◆ TASK TO COMPLETE
Copy exactly the lines from the start of the material through the line with "box('foot', (w_.x - 0.04, w_.y". Pictures stay out of the copy.

◆ AVAILABLE DATA
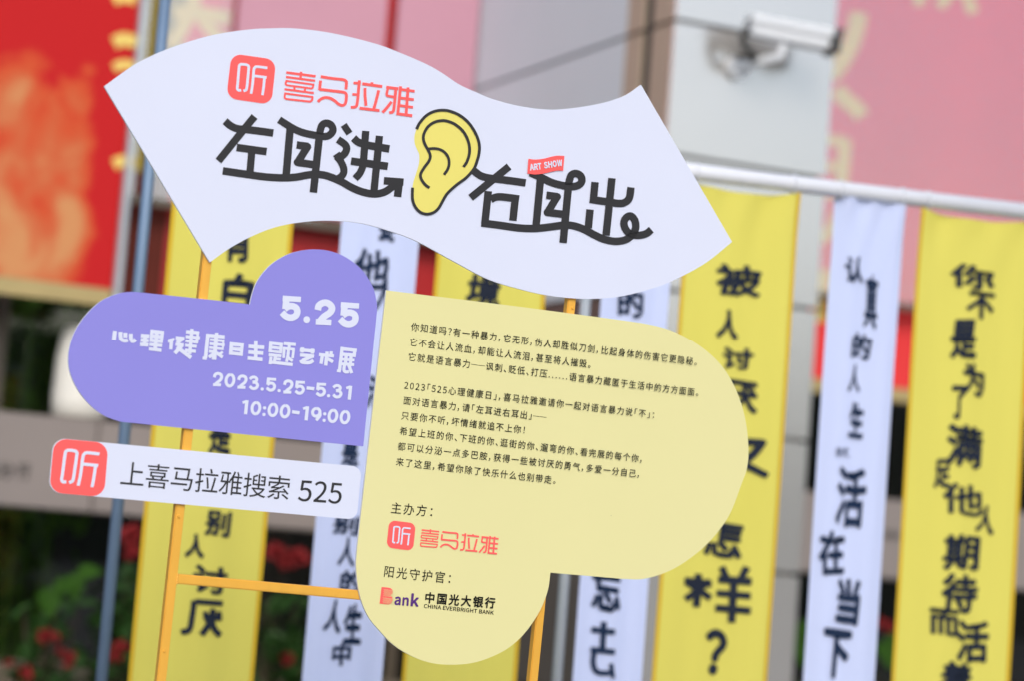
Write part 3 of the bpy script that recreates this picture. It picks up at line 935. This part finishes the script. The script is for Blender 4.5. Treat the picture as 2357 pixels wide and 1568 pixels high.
# frame: square gold tubes, flush behind the boards
TH = 0.006
def front_tube(name, a, b, w, d, parent, off=-TH - 0.0005):
    """square tube between two (s,t) points, front face at off"""
    A, B = Vector(a), Vector(b)
    dd = (B - A).normalized(); nn = Vector((-dd[1], dd[0]))
    D3 = SP.s * dd[0] + SP.t * dd[1]; N3 = SP.s * nn[0] + SP.t * nn[1]
    mid = (A + B) / 2
    bm = bmesh.new()
    obox(bm, SP.at(mid[0], mid[1], off - d / 2), D3, N3, SP.n, (B - A).length / 2, w / 2, d / 2)
    bmesh.ops.bevel(bm, geom=bm.edges, offset=0.0018, segments=2, affect='EDGES')
    return from_bm(name, bm, ['gold_paint'], parent)
o_ = -TH - 0.0005
def stf(px, py): return SP.st(px, py, o_)
zg = zground_t(0)
def down(a, b, t):
    k = (t - a[1]) / (b[1] - a[1]); return (a[0] + (b[0] - a[0]) * k, t)
# left upright: centre line of its front face
a_, b_ = stf(477.5, 599), stf(372.0, 1568)
wt = stf(487, 599)[0] - stf(466, 599)[0]
topL = down(a_, b_, stf(500, 330)[1])
front_tube('upright', topL, down(a_, b_, zg + 0.012), wt, 0.020, sign)
c_, d_ = stf(1316, 700), stf(1229, 1568)
front_tube('upright', down(c_, d_, stf(1330, 400)[1]), down(c_, d_, zg + 0.012), wt, 0.020, sign)
hl, hr_ = stf(409, 1334), stf(829, 1371.5)
k = (d_[0] - hl[0]) / (hr_[0] - hl[0])
hend = (c_[0] + (d_[0] - c_[0]) * 0.75 - wt / 2, hl[1] + (hr_[1] - hl[1]) * k)
front_tube('crossbar', (hl[0] - 0.001, hl[1]), hend, wt * 1.02, 0.019, sign)
# an upper crossbar hidden behind the wave board, and the feet
front_tube('crossbar', (topL[0] + wt / 2, stf(600, 420)[1]), (down(c_, d_, stf(1330, 470)[1])[0] - wt / 2, stf(600, 420)[1]), wt, 0.019, sign)
for q in (down(a_, b_, zg), down(c_, d_, zg)):
    w_ = SP.at(q[0], q[1])
    box('foot', (w_.x - 0.04, w_.y - 0.22, 0.002), (w_.x + 0.04, w_.y + 0.30, 0.016), 'gold_paint', sign, bev=0.003)

def bolt(px, py):
    q = stf(px, py); c = SP.at(q[0], q[1], o_)
    bm = bmesh.new(); tube(bm, [c, c + SP.n * 0.0022], [0.0034, 0.0026], 10); from_bm('rivet', bm, ['gold_paint'], sign)
for px, py in ((412, 1190), (466, 690), (1318, 708), (379, 1500)): bolt(px, py)
for (pa, pb_) in (((409.5, 1322), (407, 1346)),):
    bm = bmesh.new(); A = SP.at(*stf(*pa), o_ - 0.0005); B = SP.at(*stf(*pb_), o_ - 0.0005)
    tube(bm, [A.lerp(B, k / 10) + SP.n * (0.0006 * math.sin(k * 2.1)) for k in range(11)], 0.0022, 8); from_bm('weld_bead', bm, ['gold_paint'], sign)

# --- wave board
wave = outline([
    [(240, 198), (313, 146), (385, 112), (462, 86.6), (520, 74), (578, 66.4), (620, 64.3), (679, 64.5), (765, 75.5), (863, 99.3), (924, 121.8), (982, 147), (1017, 166.8), (1057, 193.5), (1095, 211), (1134, 227), (1195, 243), (1261, 251.2), (1325, 247), (1384, 236.8), (1424, 225), (1448, 214), (1475.6, 194.5)],
    [(1475.6, 194.5), (1685, 556)],
    [(1685, 556), (1625, 604), (1557, 641.5), (1500, 664), (1420, 683), (1340, 687), (1260, 679), (1190, 663), (1122, 641.5), (1050, 604), (963, 556.4), (906, 534), (830, 513), (750, 507), (679, 512.7), (625, 525), (578, 544), (530, 570), (482.8, 603)],
    [(482.8, 603), (240, 198)]])
wb = board('wave_board', wave, SP, 'white_print', sign, TH, 'large white wave shaped board')
Z1 = T(600, 100, 2.851)
Z2 = T(1200, 300, 2.619)
# brush title, left half
pr = Print(SP)
st = pr.stroke
w = 66
st([(245, 765), (290, 802), (345, 828), (430, 838), (540, 851), (665, 869)], w, Z1)
st([(502, 724), (350, 910), (188, 1112)], w, Z1, smooth=False)
st([(346, 994), (607, 1030)], w, Z1, smooth=False)
st([(478, 1025), (461, 1222)], w - 2, Z1, smooth=False)
st([(225, 1197), (340, 1214), (470, 1233), (600, 1250), (740, 1258), (860, 1252), (960, 1234), (1040, 1228), (1130, 1240), (1250, 1288), (1350, 1344), (1450, 1383), (1545, 1398), (1630, 1382), (1700, 1335), (1740, 1290)], w, Z1)
st([(1626, 1283), (1797, 1296)], w, Z1, smooth=False)
st([(1764, 1262), (1745, 1424)], w, Z1, smooth=False)
st([(715, 752), (790, 800), (870, 845), (950, 872), (1040, 890), (1090, 898), (1140, 893), (1175, 865), (1183, 832), (1165, 797), (1128, 782), (1092, 797), (1074, 840), (1066, 900)], w - 2, Z1)
st([(1067, 880), (1013, 1386)], w, Z1, smooth=False)
st([(812, 815), (775, 1252)], w, Z1, smooth=False)
st([(868, 972), (968, 985)], w, Z1, smooth=False)
st([(960, 990), (877, 1122)], w, Z1, smooth=False)
st([(878, 1124), (1012, 1143)], w, Z1, smooth=False)
pr.disk((962, 988), 33, Z1); pr.disk((876, 1122), 34, Z1)
st([(1277, 797), (1327, 873)], 60, Z1, smooth=False)
st([(1226, 924), (1262, 948), (1293, 975), (1302, 1005), (1290, 1040), (1262, 1068), (1232, 1084)], w - 2, Z1)
pr.poly([(1183, 1068), (1240, 1030), (1285, 1090), (1245, 1140)], Z1)
st([(1215, 1072), (1246, 1108), (1272, 1160), (1278, 1205), (1262, 1240), (1232, 1262)], w - 4, Z1)
st([(1362, 912), (1400, 945), (1460, 968), (1540, 984), (1674, 1006)], w, Z1)
st([(1468, 850), (1447, 1140)], w - 2, Z1, smooth=False)
st([(1450, 1110), (1440, 1165), (1415, 1220), (1376, 1264)], w - 4, Z1)
st([(1587, 893), (1540, 1372)], w - 2, Z1, smooth=False)
st([(1340, 1112), (1660, 1158)], w, Z1, smooth=False)
# right half
w = 60
st([(640, 575), (690, 612), (745, 630), (830, 642), (940, 656), (1055, 672)], w, Z2)
st([(922, 541), (615, 791)], w, Z2, smooth=False)
st([(756, 738), (728, 1000)], w, Z2, smooth=False)
st([(701, 992), (850, 1011), (1000, 1032), (1130, 1036), (1250, 1024), (1370, 1009), (1450, 1018), (1530, 1048), (1600, 1086), (1680, 1122), (1770, 1139), (1850, 1127), (1905, 1088), (1932, 1035), (1928, 978), (1900, 940), (1868, 942), (1842, 975), (1843, 1020), (1868, 1062), (1915, 1088), (1970, 1090), (2020, 1076), (2058, 1046)], w, Z2)
st([(776, 804), (810, 788), (850, 783), (920, 790), (1002, 801)], w, Z2)
st([(972, 790), (952, 974)], w, Z2, smooth=False)
st([(1090, 590), (1180, 630), (1270, 672), (1370, 697), (1430, 702), (1480, 688), (1503, 655), (1492, 615), (1455, 597), (1420, 610), (1404, 650), (1396, 700)], w, Z2)
st([(1397, 690), (1353, 1152)], w, Z2, smooth=False)
st([(1173, 635), (1138, 1008)], w, Z2, smooth=False)
st([(1220, 770), (1305, 782)], w, Z2, smooth=False)
st([(1304, 784), (1230, 906)], w, Z2, smooth=False)
st([(1229, 908), (1345, 922)], w, Z2, smooth=False)
pr.disk((1306, 783), 30, Z2); pr.disk((1229, 907), 31, Z2)
st([(1608, 666), (1593, 832)], w, Z2, smooth=False)
st([(1566, 803), (1700, 822), (1800, 836), (1850, 826), (1882, 790), (1895, 708)], w, Z2)
st([(1743, 635), (1696, 1092)], w, Z2, smooth=False)
st([(1568, 885), (1554, 1032)], w, Z2, smooth=False)
pr.done('brush_title', 'charcoal_ink', wb)
# ear drawing
pr = Print(SP, 0.0004)
ear_o = [(182, 243), (210, 190), (260, 135), (320, 103), (385, 92), (450, 100), (530, 135), (600, 195), (655, 280), (682, 360), (682, 430), (665, 500), (640, 560), (580, 630), (500, 690), (430, 755), (395, 810), (360, 872), (320, 908), (265, 922), (210, 905), (170, 860), (150, 800), (150, 710)]
ear_l = [(150, 710), (160, 660), (182, 590), (202, 520), (205, 450), (190, 410), (170, 360), (167, 300), (182, 243)]
pr.poly(outline([ear_o, ear_l]), Z2)
pr.done('ear_fill', 'ear_yellow', wb)
pr = Print(SP, 0.0016)
pr.stroke(ear_o, 23, Z2)
pr.stroke([(558, 545), (588, 495), (606, 420), (595, 340), (555, 262), (490, 205), (430, 180), (380, 175), (320, 190), (270, 228), (240, 285), (238, 330), (255, 375), (280, 420), (292, 460), (280, 500), (240, 555), (214, 605), (222, 645), (250, 685), (285, 712)], 23, Z2)
pr.stroke([(265, 402), (330, 398), (385, 413), (425, 450), (442, 500), (434, 555), (402, 607)], 22, Z2)
pr.done('ear_outline', 'charcoal_ink', wb)
# small flag
pr = Print(SP, 0.0022)
pr.poly(outline([[(1075, 480), (1130, 486), (1200, 478), (1290, 457), (1362, 457)], [(1362, 457), (1352, 575)], [(1352, 575), (1300, 575), (1200, 597), (1130, 605), (1066, 598)], [(1066, 598), (1075, 480)]]), Z2)
pr.done('art_show_flag', 'coral_ink', wb)
pr = Print(SP, 0.0026)
for ch, cx, cy, ww in (('A', 1101, 547, 34), ('R', 1133, 544, 30), ('T', 1162, 540, 30), ('S', 1212, 531, 30), ('H', 1246, 526, 32), ('O', 1281, 520, 34), ('W', 1321, 514, 42)):
    pr.fit(ch, cx, cy, ww, 52, Z2, bold=0.05, shear=False, rot=rad(13))
pr.done('flag_lettering', 'pale_ink', wb)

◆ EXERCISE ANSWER
Write part 3 of the bpy script that recreates this picture. It picks up at line 935. This part finishes the script. The script is for Blender 4.5. Treat the picture as 2357 pixels wide and 1568 pixels high.
# frame: square gold tubes, flush behind the boards
TH = 0.006
def front_tube(name, a, b, w, d, parent, off=-TH - 0.0005):
    """square tube between two (s,t) points, front face at off"""
    A, B = Vector(a), Vector(b)
    dd = (B - A).normalized(); nn = Vector((-dd[1], dd[0]))
    D3 = SP.s * dd[0] + SP.t * dd[1]; N3 = SP.s * nn[0] + SP.t * nn[1]
    mid = (A + B) / 2
    bm = bmesh.new()
    obox(bm, SP.at(mid[0], mid[1], off - d / 2), D3, N3, SP.n, (B - A).length / 2, w / 2, d / 2)
    bmesh.ops.bevel(bm, geom=bm.edges, offset=0.0018, segments=2, affect='EDGES')
    return from_bm(name, bm, ['gold_paint'], parent)
o_ = -TH - 0.0005
def stf(px, py): return SP.st(px, py, o_)
zg = zground_t(0)
def down(a, b, t):
    k = (t - a[1]) / (b[1] - a[1]); return (a[0] + (b[0] - a[0]) * k, t)
# left upright: centre line of its front face
a_, b_ = stf(477.5, 599), stf(372.0, 1568)
wt = stf(487, 599)[0] - stf(466, 599)[0]
topL = down(a_, b_, stf(500, 330)[1])
front_tube('upright', topL, down(a_, b_, zg + 0.012), wt, 0.020, sign)
c_, d_ = stf(1316, 700), stf(1229, 1568)
front_tube('upright', down(c_, d_, stf(1330, 400)[1]), down(c_, d_, zg + 0.012), wt, 0.020, sign)
hl, hr_ = stf(409, 1334), stf(829, 1371.5)
k = (d_[0] - hl[0]) / (hr_[0] - hl[0])
hend = (c_[0] + (d_[0] - c_[0]) * 0.75 - wt / 2, hl[1] + (hr_[1] - hl[1]) * k)
front_tube('crossbar', (hl[0] - 0.001, hl[1]), hend, wt * 1.02, 0.019, sign)
# an upper crossbar hidden behind the wave board, and the feet
front_tube('crossbar', (topL[0] + wt / 2, stf(600, 420)[1]), (down(c_, d_, stf(1330, 470)[1])[0] - wt / 2, stf(600, 420)[1]), wt, 0.019, sign)
for q in (down(a_, b_, zg), down(c_, d_, zg)):
    w_ = SP.at(q[0], q[1])
    box('foot', (w_.x - 0.04, w_.y - 0.22, 0.002), (w_.x + 0.04, w_.y + 0.30, 0.016), 'gold_paint', sign, bev=0.003)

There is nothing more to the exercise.